WRITTEN REQUEST: Print all of the data exactly as written.

::::

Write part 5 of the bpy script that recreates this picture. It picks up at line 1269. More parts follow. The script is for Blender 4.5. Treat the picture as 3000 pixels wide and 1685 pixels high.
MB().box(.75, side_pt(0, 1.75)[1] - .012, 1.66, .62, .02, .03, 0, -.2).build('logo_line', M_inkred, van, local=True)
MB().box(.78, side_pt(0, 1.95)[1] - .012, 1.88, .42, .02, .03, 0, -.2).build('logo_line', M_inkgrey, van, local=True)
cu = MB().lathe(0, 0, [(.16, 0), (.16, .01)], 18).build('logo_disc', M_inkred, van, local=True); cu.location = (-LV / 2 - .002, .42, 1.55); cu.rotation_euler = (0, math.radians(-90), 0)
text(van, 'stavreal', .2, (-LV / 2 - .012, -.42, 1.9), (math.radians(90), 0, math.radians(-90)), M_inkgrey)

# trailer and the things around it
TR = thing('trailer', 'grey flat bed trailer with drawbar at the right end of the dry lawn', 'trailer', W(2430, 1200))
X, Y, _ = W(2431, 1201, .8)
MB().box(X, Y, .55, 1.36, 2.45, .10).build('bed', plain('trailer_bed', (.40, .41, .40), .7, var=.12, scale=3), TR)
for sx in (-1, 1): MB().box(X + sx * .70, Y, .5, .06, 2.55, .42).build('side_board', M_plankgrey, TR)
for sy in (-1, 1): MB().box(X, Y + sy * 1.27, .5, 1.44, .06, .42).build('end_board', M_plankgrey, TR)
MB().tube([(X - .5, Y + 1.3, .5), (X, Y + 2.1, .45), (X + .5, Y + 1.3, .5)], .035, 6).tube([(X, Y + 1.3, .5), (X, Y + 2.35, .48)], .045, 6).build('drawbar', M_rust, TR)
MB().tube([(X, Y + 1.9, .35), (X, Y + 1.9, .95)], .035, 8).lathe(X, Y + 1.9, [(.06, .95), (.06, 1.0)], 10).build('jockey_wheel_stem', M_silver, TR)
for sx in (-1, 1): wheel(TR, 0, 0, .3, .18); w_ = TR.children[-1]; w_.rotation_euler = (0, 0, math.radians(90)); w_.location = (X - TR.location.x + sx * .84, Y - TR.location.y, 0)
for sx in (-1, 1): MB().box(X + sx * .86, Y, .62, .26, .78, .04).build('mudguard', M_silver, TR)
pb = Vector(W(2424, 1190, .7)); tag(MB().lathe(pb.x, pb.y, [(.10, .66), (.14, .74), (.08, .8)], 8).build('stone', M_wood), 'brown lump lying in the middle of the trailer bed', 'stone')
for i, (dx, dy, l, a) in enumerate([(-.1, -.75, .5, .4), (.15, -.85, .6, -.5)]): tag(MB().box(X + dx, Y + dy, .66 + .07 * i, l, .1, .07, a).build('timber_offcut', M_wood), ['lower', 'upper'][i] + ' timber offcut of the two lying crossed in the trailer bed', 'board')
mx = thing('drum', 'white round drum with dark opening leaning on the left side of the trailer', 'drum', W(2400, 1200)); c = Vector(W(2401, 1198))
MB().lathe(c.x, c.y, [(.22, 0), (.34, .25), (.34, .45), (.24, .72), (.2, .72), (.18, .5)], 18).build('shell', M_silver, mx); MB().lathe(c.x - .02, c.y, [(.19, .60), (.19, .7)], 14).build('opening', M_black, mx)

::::

EXERCISE RESPONSE:
Write part 5 of the bpy script that recreates this picture. It picks up at line 1269. More parts follow. The script is for Blender 4.5. Treat the picture as 3000 pixels wide and 1685 pixels high.
MB().box(.75, side_pt(0, 1.75)[1] - .012, 1.66, .62, .02, .03, 0, -.2).build('logo_line', M_inkred, van, local=True)
MB().box(.78, side_pt(0, 1.95)[1] - .012, 1.88, .42, .02, .03, 0, -.2).build('logo_line', M_inkgrey, van, local=True)
cu = MB().lathe(0, 0, [(.16, 0), (.16, .01)], 18).build('logo_disc', M_inkred, van, local=True); cu.location = (-LV / 2 - .002, .42, 1.55); cu.rotation_euler = (0, math.radians(-90), 0)
text(van, 'stavreal', .2, (-LV / 2 - .012, -.42, 1.9), (math.radians(90), 0, math.radians(-90)), M_inkgrey)

# trailer and the things around it
TR = thing('trailer', 'grey flat bed trailer with drawbar at the right end of the dry lawn', 'trailer', W(2430, 1200))
X, Y, _ = W(2431, 1201, .8)
MB().box(X, Y, .55, 1.36, 2.45, .10).build('bed', plain('trailer_bed', (.40, .41, .40), .7, var=.12, scale=3), TR)
for sx in (-1, 1): MB().box(X + sx * .70, Y, .5, .06, 2.55, .42).build('side_board', M_plankgrey, TR)
for sy in (-1, 1): MB().box(X, Y + sy * 1.27, .5, 1.44, .06, .42).build('end_board', M_plankgrey, TR)
MB().tube([(X - .5, Y + 1.3, .5), (X, Y + 2.1, .45), (X + .5, Y + 1.3, .5)], .035, 6).tube([(X, Y + 1.3, .5), (X, Y + 2.35, .48)], .045, 6).build('drawbar', M_rust, TR)
MB().tube([(X, Y + 1.9, .35), (X, Y + 1.9, .95)], .035, 8).lathe(X, Y + 1.9, [(.06, .95), (.06, 1.0)], 10).build('jockey_wheel_stem', M_silver, TR)
for sx in (-1, 1): wheel(TR, 0, 0, .3, .18); w_ = TR.children[-1]; w_.rotation_euler = (0, 0, math.radians(90)); w_.location = (X - TR.location.x + sx * .84, Y - TR.location.y, 0)
for sx in (-1, 1): MB().box(X + sx * .86, Y, .62, .26, .78, .04).build('mudguard', M_silver, TR)
pb = Vector(W(2424, 1190, .7)); tag(MB().lathe(pb.x, pb.y, [(.10, .66), (.14, .74), (.08, .8)], 8).build('stone', M_wood), 'brown lump lying in the middle of the trailer bed', 'stone')
for i, (dx, dy, l, a) in enumerate([(-.1, -.75, .5, .4), (.15, -.85, .6, -.5)]): tag(MB().box(X + dx, Y + dy, .66 + .07 * i, l, .1, .07, a).build('timber_offcut', M_wood), ['lower', 'upper'][i] + ' timber offcut of the two lying crossed in the trailer bed', 'board')
mx = thing('drum', 'white round drum with dark opening leaning on the left side of the trailer', 'drum', W(2400, 1200)); c = Vector(W(2401, 1198))
MB().lathe(c.x, c.y, [(.22, 0), (.34, .25), (.34, .45), (.24, .72), (.2, .72), (.18, .5)], 18).build('shell', M_silver, mx); MB().lathe(c.x - .02, c.y, [(.19, .60), (.19, .7)], 14).build('opening', M_black, mx)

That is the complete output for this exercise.